Evita Tsokanta, a Pierce ’97 graduate, pursued her love of arts at Rutgers University earning a double major bachelor’s degree in English and Art History. She continued her studies with a master’s degree in Cultural and Creative Industries at King’s College London.
Over the years, Evita gained substantial work experience as a Development Department Assistant at the Royal Academy of Arts in London, a Gallery Director at the Loraini Alimantiri Gazonrouge in Athens, and an Editorial Assistant at Tate Communications, Production Assistant at the Faliro House Productions. The Pierce alumna is now an independent curator, while at the same time she also holds the position of Art History Lecturer at Arcadia University in Athens. Some of the exhibitions and projects she has curated so far include: Déjà vécu, Anamesa, Athens; and Reverb: New Art from Greece, School of the Museum of Fine Arts, Boston; while she was also part of the 4th Athens Biennial, AGORA curatorial team.
For her latest project, Evita returned to her alma mater, showing her exhibition Keep on Keeping on: a visual meta-collection at this year’s Arts Festival (March 3 – April 10), organized by the Frances Rich School of Fine and Performing Arts at Deree (FRSFPA).
Keep on Keeping on consists of a selection of historical works and artefacts from the ACG Collection, alongside recent works by young Greek and international artists, including new commissions, as well as the outcome of collaborations with senior students of the FRSFPA.
The multifaceted ACG Collection has been created through time by a series of donations and acquisitions, under the guidance of different people of possibly opposing agendas, and therefore marked by various aesthetics. By juxtaposing selected works of this collection with a number of contemporary artworks through curatorial gestures that gently balance the absurd and the poetic, Keep on Keeping on reveals hidden connections as seen through the prism of today’s knowledge and demonstrates the obscure unity of a contemporary art collection: the ecumenical anthropocentric element.
The exhibition attempts to expand preconceived perceptions of visual language, both in terms of the artwork, as well as the framework of the contemporary art exhibition itself. By exhibiting seemingly random objects together, the sense of the unexpected is provoked. The viewer’s gaze is forced into a state of willing suspension of disbelief and urged to deconstruct anew the purpose, meaning, and symbolic value of each exhibit.
Keep on Keeping on acts as an encouragement to reassess the authority that determines artistic value.

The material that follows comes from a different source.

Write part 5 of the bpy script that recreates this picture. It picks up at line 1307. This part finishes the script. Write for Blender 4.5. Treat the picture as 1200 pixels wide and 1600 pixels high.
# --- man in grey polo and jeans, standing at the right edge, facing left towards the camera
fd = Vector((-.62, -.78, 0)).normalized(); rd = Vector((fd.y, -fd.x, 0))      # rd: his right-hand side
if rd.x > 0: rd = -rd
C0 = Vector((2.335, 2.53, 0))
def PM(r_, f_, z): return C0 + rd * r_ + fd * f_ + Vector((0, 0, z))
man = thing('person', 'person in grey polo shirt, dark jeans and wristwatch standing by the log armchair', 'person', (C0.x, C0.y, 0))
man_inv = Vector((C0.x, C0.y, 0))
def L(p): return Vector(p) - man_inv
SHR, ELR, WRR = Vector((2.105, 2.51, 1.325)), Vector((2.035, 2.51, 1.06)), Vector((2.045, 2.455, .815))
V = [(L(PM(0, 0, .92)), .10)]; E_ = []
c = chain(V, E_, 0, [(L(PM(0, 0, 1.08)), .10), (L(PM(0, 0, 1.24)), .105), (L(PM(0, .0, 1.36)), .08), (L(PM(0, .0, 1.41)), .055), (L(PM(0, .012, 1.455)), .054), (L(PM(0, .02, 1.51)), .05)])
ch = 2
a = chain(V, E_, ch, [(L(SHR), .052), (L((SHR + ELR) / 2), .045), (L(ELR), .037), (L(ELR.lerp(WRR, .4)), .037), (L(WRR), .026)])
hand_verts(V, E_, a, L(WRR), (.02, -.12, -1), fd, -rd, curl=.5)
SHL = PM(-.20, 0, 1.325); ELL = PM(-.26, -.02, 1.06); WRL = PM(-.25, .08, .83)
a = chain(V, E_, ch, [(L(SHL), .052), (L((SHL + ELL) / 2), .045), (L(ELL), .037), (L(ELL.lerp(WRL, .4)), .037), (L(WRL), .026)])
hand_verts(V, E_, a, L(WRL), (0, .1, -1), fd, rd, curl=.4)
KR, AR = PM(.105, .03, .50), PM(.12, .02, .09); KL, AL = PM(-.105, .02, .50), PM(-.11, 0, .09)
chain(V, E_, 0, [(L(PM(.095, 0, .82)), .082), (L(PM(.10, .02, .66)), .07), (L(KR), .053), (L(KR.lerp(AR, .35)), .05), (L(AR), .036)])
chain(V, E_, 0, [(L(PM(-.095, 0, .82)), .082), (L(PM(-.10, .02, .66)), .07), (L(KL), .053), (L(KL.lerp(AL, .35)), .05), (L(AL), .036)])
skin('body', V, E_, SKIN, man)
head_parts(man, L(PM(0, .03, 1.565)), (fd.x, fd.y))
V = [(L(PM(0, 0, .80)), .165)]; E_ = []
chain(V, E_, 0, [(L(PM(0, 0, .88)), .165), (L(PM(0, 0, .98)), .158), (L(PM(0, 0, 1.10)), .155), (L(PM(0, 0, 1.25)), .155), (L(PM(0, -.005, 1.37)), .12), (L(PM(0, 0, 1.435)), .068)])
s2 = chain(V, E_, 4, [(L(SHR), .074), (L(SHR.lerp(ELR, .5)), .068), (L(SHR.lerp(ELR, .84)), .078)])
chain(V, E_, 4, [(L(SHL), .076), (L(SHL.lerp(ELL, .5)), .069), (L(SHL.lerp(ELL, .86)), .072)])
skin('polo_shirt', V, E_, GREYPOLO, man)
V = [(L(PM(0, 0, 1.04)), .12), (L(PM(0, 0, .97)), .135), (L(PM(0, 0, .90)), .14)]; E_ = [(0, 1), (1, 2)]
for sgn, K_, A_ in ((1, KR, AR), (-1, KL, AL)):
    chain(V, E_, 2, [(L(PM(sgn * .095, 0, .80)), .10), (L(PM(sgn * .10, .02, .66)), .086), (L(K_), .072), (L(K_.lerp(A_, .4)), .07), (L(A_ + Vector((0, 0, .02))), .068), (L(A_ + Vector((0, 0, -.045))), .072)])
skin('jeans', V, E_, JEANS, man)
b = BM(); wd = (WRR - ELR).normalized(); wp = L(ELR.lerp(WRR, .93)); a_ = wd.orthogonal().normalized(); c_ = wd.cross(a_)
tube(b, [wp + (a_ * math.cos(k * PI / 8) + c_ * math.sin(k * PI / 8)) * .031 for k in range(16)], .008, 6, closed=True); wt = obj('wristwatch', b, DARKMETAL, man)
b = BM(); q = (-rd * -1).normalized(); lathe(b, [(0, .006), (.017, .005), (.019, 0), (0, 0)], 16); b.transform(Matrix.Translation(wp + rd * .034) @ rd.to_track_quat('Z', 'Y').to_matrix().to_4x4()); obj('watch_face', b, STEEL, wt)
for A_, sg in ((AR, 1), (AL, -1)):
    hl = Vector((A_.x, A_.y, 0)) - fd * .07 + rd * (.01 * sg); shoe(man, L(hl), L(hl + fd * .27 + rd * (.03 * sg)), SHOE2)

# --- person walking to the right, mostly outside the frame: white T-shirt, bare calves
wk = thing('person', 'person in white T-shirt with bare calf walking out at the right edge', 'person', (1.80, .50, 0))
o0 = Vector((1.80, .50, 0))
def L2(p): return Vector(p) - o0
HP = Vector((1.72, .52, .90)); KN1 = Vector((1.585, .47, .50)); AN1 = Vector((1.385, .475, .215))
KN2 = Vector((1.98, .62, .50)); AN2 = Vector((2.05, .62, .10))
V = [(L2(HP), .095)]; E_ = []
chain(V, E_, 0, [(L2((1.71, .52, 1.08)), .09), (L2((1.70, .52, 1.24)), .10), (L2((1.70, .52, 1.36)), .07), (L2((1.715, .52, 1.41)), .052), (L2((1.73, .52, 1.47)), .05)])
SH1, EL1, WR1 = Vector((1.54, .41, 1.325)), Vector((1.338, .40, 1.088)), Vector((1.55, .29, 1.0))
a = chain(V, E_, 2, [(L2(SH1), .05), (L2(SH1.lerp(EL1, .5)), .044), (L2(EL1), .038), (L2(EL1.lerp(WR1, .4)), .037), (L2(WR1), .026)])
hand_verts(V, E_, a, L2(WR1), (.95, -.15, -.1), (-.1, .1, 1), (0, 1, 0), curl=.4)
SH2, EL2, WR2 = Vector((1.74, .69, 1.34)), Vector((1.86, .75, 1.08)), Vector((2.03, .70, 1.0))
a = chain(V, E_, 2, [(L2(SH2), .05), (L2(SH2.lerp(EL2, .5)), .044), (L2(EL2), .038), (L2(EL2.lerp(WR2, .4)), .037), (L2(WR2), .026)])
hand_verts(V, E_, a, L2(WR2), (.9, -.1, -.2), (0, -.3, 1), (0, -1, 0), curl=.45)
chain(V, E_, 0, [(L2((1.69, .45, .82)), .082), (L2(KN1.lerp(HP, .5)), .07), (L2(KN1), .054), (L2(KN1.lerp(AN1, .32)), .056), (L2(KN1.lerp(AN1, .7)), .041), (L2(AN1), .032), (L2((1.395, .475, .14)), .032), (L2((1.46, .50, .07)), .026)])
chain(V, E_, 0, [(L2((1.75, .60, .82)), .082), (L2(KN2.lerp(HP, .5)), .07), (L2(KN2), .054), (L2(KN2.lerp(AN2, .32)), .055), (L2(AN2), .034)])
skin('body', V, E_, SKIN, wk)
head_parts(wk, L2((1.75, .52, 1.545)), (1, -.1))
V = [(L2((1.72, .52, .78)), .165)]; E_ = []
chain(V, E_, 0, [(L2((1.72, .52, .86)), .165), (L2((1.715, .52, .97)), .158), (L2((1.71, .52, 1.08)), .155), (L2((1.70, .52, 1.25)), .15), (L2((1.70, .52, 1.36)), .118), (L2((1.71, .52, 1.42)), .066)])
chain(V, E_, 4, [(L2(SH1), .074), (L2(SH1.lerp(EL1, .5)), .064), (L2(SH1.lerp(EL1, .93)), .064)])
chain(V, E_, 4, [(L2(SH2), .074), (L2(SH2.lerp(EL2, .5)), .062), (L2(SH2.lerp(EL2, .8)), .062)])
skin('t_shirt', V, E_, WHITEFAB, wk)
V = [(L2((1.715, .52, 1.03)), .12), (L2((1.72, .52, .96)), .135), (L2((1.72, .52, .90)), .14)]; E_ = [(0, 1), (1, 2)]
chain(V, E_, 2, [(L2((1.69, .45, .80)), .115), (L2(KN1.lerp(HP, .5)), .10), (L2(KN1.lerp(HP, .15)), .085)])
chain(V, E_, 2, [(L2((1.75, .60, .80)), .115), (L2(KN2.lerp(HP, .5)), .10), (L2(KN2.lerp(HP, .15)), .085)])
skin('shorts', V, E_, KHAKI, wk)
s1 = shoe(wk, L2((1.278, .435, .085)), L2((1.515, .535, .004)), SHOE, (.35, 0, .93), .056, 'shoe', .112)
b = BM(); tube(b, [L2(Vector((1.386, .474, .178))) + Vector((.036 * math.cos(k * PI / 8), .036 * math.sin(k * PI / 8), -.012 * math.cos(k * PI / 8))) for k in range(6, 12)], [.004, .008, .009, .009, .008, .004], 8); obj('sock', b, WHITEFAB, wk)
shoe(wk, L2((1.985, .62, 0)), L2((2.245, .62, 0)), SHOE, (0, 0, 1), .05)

By demonstrating the many sources and numerous vocabularies by which art can and is produced, it becomes the object of universal assertion. Ultimately, it argues for a reclaiming one’s power to speak about oneself, while embracing the possibility of the proverbial failure as an essential element of self-definition. This ode to the self-referential hopes to motivate and enable the subject to actively participate, not only in the appreciation, but even in the development of artistic content.
Finally, it’s an exhibition about making an exhibition, about producing and consuming art, about acceptance of organic human evolution and, ultimately, about recognizing the universal drive of creativity in every aspect of life. As Henry Miller stated “To make living itself an art, that is the goal.”